The people of Canada sure love their bacon. In a recent survey conducted by Maple Leaf Foods, 43% of the respondents said they would rather have bacon than sex.
I could see it being a tough choice with real bacon. So I suppose people who have been craving real bacon all their lives and getting only Canadian bacon would choose the bacon.
So… there is this craft beer pub with ‘Pig’ in it name not far from work. The same basket they use for the ‘basket of fries’ can be had full of bacon. A lot of bacon. It is really, really good.
I don’t see any reason one cant have both sex and bacon, just not at the same time is my personal taste.
If a pollster comes up to you ask which you would rather have, bacon or sex, you say bacon, eh.
If you have sex with the pollster, you’ll probably be having a lot less sex with your sweetie.
If you have bacon instead, you serve it to your sweetie for Sunday brunch, and you’ll be having sweet sex for the next week.
Don’t you folks in our southern colonies understand the benefits of bringing home the bacon?
I have to think that there may be a problem translating Canadian to Mercan here. Perhaps ‘sex’ and ‘bacon’ mean completely different things in Canuckian just the way ‘Sorry’ and 'Nice day eh?" mean something completely different from the same sounding English words which mean “Bite me” and “This weather sucks”.
A farmer once decided he wanted to raise hogs, so he bought some stock and left them to go to it. All they did was lay around the pig pen.
So he asked the farm agent about it and was told “You might need to try artificial insemination”
The farmer didn’t want to admit he didn’t know what that was, and went away to try to puzzle it out.
He finally decided that meant HE had to do the deed with the pigs. So he loaded them up in the truck, went out into the woods for privacy, and did it. Still, all the pigs did was lay around the pig pen.

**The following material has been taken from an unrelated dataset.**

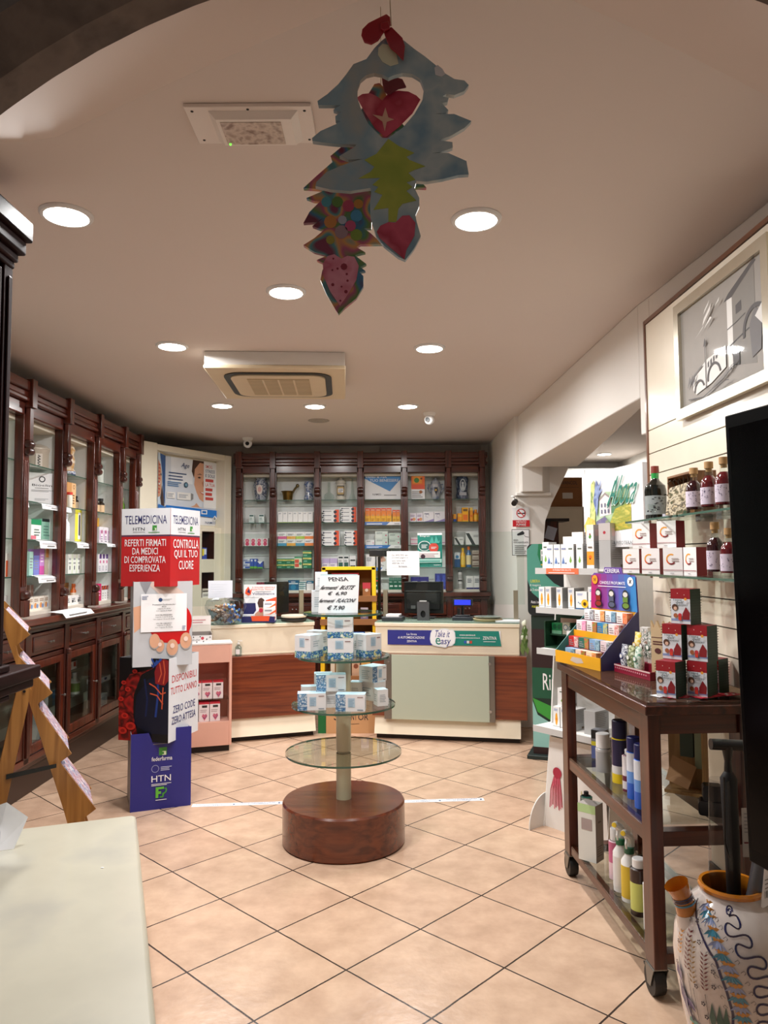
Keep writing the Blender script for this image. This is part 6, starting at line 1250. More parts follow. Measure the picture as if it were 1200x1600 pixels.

So he tried the same thing again, thinking maybe once wasn’t enough. Still, all the pigs did was lay around.
One day his car broke down and his wife used the truck to go somewhere. On her return he hollered out the door “Honey, are the pigs still laying around?”
“No” she called back, “but they are in the truck honking the horn!”
A rabbi and a priest are talking. The rabbi asks the priest if he ever had sex. The priest says Yes, he did. Then he asks the rabbi if he ever tried bacon. The rabbi says yes, he did.
Priest says “Hell of a lot better than sex, right?”